Both carry the same payload shape: the space's id and name, plus isOccupied (a boolean — true for Space Occupied, false for Space Not Occupied).

There's also a Space Is Occupied condition you can drop in elsewhere to check a specific space's current state.

Schedule triggers

If you want the workflow to run on a clock, pick Schedule. In its settings you choose a schedule type:

  • Every N minutes — great for frequent polling.
  • Every N hours — hourly-ish checks.
  • Every N days — daily at a specific hour and minute.
  • Weekly — specific days of the week at a specific time.
  • Monthly — specific day(s) of the month at a specific time.
  • Cron — for the specialist; full cron expression with timezone.

All schedule types take a timezone so you don't have to think in UTC. "Every day at 09:00" means 09:00 in the zone you pick.

[SCREENSHOT] Schedule trigger settings panel showing the "Every N days" option selected, with fields for timezone (Europe/Oslo), days=1, triggerAtHour=9, triggerAtMinute=0.
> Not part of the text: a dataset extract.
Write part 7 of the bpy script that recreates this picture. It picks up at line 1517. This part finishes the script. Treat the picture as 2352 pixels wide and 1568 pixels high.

Referencing trigger data later

Every node downstream can read from the trigger's data. In an action's settings field, click the data-reference icon and navigate trigger → …. You get:

  • Everything the trigger itself carried (the event payload).
  • The timestamp the trigger fired.

Conditions have the same access; use it to filter what you actually want to act on.

Design tips

  • Keep triggers specific. "Booking No-Show" is better than "any booking change filtered by status" — fewer executions, cleaner logic.
  • Schedules need admin input. Running every minute is expensive; every 15 minutes or hourly is usually enough.
  • One trigger, one workflow. If you want the same action from two different triggers, build two workflows. It's clearer than nesting conditions to discriminate.